Monday, May 9, 2016

Selfies as Self-Ethnographic Research

Marketing researchers want to know how and when their products are used, not just who is using them. Surveys and focus groups are helpful, but ethnography is another tool for observing product use in the real world--real people, real products, real shopping or usage situations.

Audi used ethnographic research in Australia to better understand the context of the local car-buying situation and used that research to inform the development of segment personas. As a result, Audi now has a series of brand touchpoints it has mapped and can target with marketing objectives for each contact. General Motors had ethnographic research and personas, but it needed to add emotion to the equation in order to make sense out of the data and apply the results to a marketing strategy.

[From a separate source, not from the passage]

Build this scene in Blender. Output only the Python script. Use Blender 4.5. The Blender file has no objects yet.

Selfies are the next frontier in ethnographic research, with consumers using an app to snap and upload photos showing a product or process in use. Crest has used selfies collected by Pay Your Selfie to better understand when people brush their teeth. Based on the selfie research, Crest's marketers learned about a spike in brushing before dinner--perhaps related to a desire for fresh-smelling breath before happy hour?

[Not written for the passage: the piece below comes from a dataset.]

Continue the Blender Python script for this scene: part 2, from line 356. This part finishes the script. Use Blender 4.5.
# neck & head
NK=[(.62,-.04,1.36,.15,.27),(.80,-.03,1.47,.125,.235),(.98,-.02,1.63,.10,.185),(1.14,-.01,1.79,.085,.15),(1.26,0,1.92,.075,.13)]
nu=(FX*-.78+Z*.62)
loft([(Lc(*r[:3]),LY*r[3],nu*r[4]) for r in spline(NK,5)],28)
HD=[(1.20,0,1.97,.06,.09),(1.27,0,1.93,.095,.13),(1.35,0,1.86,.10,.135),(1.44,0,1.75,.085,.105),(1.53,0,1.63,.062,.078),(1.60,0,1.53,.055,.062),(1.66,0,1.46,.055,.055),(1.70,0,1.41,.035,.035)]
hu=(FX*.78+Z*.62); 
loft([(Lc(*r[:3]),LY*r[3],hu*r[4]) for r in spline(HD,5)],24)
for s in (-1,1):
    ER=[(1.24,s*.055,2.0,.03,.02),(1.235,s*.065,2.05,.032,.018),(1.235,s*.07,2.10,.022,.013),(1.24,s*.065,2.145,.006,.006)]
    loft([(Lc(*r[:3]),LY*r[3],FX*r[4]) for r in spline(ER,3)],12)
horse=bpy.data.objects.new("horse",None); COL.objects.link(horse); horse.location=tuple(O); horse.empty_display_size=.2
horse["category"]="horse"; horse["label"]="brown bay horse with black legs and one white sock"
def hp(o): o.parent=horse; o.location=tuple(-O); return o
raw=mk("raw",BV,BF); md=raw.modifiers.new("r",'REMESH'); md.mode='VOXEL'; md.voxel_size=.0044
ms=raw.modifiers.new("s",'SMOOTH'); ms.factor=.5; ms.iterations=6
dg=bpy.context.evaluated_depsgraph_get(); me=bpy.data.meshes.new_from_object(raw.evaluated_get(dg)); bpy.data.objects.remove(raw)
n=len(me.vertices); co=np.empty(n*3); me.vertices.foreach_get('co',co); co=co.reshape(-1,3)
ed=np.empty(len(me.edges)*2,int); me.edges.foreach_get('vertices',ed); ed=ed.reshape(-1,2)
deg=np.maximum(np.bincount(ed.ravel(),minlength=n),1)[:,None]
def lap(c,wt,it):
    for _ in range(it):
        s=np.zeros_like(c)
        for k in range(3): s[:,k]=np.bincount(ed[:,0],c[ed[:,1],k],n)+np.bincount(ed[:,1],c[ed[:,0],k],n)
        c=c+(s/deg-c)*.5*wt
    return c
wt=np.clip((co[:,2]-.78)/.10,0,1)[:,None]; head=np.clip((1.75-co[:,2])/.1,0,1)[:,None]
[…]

One startup, Pay Your Selfie, allows marketers to go where they rarely have access, inside the consumer's real life. Rather than ask someone to describe what they do, a selfie shows the consumer interacting with a brand or product. An ad agency exec for Leo Burnett notes: "From a research perspective, we often ask people to describe what their morning is like in surveys. But a quick picture of their table would definitely be worth 1,000 words."

Selfie-takers get a small amount of money for each "task" they complete, such as snapping a selfie while brushing their teeth. Clearly, the sample for these research studies is limited and self-selecting. But the possibility of stepping into the consumer's world is very intriguing and can yield insights for future marketing plans. Pay Your Selfie is also into political research. Self-ethnographic research is still in its infancy. What next?